In grid traversal, when you find an intersection, you can stop searching. To achieve this with quadtree traversal, you would have to seach the children in the right order - either sort the 4 rect intersections by distance or cleverly traverse the 4-cell grid (an we are back to traversal).

This is just a different approach, comparatively same difficult to implement I think, and works well (I tested it on real data - O(sqrt(N))). Again, you would only benefit from this approach if you have at least a couple of lines, when the polygon has 10 edges the benefit compared to just testing all of them would be little I think.

Martin Konicek
No, the O(log n) I was thinking of was for horizontal or vertical line segments only I believe. Bresenham's algorithm looks like it could miss intersections though, can't it? It doesn't "fill" every cell it enters. Otherwise, this looks like a good approach.
Mark
You are right, grid traversal should be done by algorithm mentioned here http://www.devmaster.net/articles/raytracing_series/part4.php, look at section "Grid traversal". Note that you would probably only benefit if your polygon has many (~hundred) edges, as they show in the article.
Martin Konicek
Well, there probably won't he hundreds of edges, but the same edges might get used thousands of times. This looks like the best answer on what I thought was a dead question, so I'll give you the check ;) Thanks.
Mark
Thanks :) I voted +1 for your question, because I find it iteresting. If there will be only a few edges, then each ray-test will be very fast, but the structure won't help you speed up series of tests as a whole - each of them will be taken individually, so it's O(#rays*sqrt(#edges)). Hmm, interesting.. You could do the ray-tests in parallel to benefit from multicore CPUs since the tests are independent.
Martin Konicek
If you're interested, this question was about making this algorithm http://mnbayazit.com/406/bayazit more efficient. Related to: http://stackoverflow.com/questions/694108/decomposition-to-convex-polygons
Mark
A: 

Ask for clarification, is this correct?

  • You have a dynamic set of line segments L.
  • Query: given any point (x,y) and and any direction of the ray from this point, you want to determine the closest line in L (if any) ?

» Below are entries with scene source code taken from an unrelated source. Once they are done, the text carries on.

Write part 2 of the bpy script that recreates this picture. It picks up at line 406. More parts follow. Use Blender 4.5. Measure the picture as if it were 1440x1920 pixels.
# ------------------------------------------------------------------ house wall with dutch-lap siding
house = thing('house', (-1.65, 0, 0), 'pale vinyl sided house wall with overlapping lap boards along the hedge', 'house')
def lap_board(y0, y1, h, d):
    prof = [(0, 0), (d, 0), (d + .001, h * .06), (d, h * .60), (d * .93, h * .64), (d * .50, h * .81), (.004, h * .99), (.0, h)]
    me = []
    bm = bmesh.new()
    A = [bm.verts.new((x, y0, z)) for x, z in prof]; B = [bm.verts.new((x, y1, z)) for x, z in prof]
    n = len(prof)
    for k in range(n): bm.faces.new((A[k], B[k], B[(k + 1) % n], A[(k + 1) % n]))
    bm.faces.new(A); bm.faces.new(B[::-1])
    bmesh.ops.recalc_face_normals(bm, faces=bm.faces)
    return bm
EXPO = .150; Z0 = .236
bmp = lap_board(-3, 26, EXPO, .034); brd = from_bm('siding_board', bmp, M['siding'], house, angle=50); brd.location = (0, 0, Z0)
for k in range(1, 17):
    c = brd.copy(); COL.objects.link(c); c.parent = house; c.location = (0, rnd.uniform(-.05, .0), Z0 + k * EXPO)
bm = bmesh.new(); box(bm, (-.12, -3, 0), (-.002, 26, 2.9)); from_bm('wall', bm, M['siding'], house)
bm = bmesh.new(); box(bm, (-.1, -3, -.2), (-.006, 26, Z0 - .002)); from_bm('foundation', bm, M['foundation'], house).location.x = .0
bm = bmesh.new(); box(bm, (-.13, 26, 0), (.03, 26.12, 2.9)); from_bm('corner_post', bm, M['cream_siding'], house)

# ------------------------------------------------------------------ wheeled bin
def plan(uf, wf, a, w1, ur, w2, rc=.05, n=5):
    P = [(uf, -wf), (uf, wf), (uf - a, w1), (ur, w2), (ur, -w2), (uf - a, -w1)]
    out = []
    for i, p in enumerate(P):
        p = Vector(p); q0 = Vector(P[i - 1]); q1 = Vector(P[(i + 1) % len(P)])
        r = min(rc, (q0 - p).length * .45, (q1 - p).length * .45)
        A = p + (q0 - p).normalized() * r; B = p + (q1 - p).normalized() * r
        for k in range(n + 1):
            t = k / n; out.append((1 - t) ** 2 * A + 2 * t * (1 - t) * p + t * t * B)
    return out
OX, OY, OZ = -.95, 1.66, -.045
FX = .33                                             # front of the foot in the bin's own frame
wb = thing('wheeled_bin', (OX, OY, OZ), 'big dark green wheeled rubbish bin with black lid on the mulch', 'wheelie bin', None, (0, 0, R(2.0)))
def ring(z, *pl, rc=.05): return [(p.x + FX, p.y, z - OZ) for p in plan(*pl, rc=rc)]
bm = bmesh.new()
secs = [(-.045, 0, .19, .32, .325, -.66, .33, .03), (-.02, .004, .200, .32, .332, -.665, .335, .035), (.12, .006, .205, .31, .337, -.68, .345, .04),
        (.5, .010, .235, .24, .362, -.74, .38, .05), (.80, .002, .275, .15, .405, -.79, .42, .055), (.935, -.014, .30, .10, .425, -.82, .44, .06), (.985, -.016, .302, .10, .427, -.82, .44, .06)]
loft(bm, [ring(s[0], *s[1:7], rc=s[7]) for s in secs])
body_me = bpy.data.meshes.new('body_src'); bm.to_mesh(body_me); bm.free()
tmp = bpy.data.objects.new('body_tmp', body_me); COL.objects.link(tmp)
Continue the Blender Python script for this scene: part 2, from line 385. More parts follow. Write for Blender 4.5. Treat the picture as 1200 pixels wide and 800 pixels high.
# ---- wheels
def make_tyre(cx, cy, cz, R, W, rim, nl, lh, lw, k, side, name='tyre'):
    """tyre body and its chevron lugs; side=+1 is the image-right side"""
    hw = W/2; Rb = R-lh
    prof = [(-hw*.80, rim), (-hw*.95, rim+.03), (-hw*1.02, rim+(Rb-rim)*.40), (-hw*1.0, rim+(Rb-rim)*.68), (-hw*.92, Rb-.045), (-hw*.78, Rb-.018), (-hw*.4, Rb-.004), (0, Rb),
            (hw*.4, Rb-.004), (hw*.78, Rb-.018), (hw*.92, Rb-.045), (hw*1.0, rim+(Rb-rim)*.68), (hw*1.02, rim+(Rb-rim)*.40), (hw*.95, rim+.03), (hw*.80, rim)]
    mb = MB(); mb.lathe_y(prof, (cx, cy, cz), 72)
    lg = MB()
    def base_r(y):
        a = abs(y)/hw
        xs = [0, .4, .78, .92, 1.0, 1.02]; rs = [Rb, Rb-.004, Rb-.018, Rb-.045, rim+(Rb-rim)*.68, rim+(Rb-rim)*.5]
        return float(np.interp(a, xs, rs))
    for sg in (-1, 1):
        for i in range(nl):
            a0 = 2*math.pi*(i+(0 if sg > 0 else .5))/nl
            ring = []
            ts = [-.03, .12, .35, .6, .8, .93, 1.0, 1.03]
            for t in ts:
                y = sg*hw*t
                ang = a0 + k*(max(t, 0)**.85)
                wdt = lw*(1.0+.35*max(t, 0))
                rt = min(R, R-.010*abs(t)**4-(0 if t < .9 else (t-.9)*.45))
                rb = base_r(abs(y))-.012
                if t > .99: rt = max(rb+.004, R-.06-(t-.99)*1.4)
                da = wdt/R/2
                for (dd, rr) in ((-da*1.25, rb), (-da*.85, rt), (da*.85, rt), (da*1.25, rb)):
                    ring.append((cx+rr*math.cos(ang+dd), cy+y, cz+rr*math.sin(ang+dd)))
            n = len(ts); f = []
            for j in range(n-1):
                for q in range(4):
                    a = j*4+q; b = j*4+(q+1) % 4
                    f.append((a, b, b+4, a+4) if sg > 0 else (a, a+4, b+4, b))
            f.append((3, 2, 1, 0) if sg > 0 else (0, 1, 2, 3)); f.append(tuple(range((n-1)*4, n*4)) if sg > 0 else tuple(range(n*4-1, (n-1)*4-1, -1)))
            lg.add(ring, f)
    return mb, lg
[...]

So the point (x,y) is not fix? (It could be any point, and any direction?)

jacob
That is correct, Jacob. The direction is given by another point though, not an angle, if that's relevant. Several rays will be compared against the same set of line segments, so I figure it may be worthwhile to perform some preprocessing on the lines if it helps.
Mark
Perhaps I should also specify that we're probably only looking at about 20 line segements, and 5 rays on average, but there is no hard upperbound. The reason this needs to be efficient is because its part of a recursive algorithm that can get pretty costly. (One of my implementations took about a minute to process ~13 lines, and beyond that you don't even want to try).
Mark
Even a brute-force implementation using 20 lines and 5 rays should take a few milliseconds? How come yours takes so long?
jacob
By brute force I mean: given a ray, check for all possible line segments if it intersects it, and determine the one with minimum distance. This should have runtime O(r*n) for r rays and n line segments.
jacob
could you give an outline, how you did the check?
jacob
You're right, it does only take a few milliseconds, but like I said, this is part of a larger algorithm. I cast a few rays, choose the best solution, and then break the polygon into two smaller parts and repeat.... over and over and over again.
Mark
The reason I was so concerned about this was because this subproblem affects the asymptotic running time of my entire algorithm.
Mark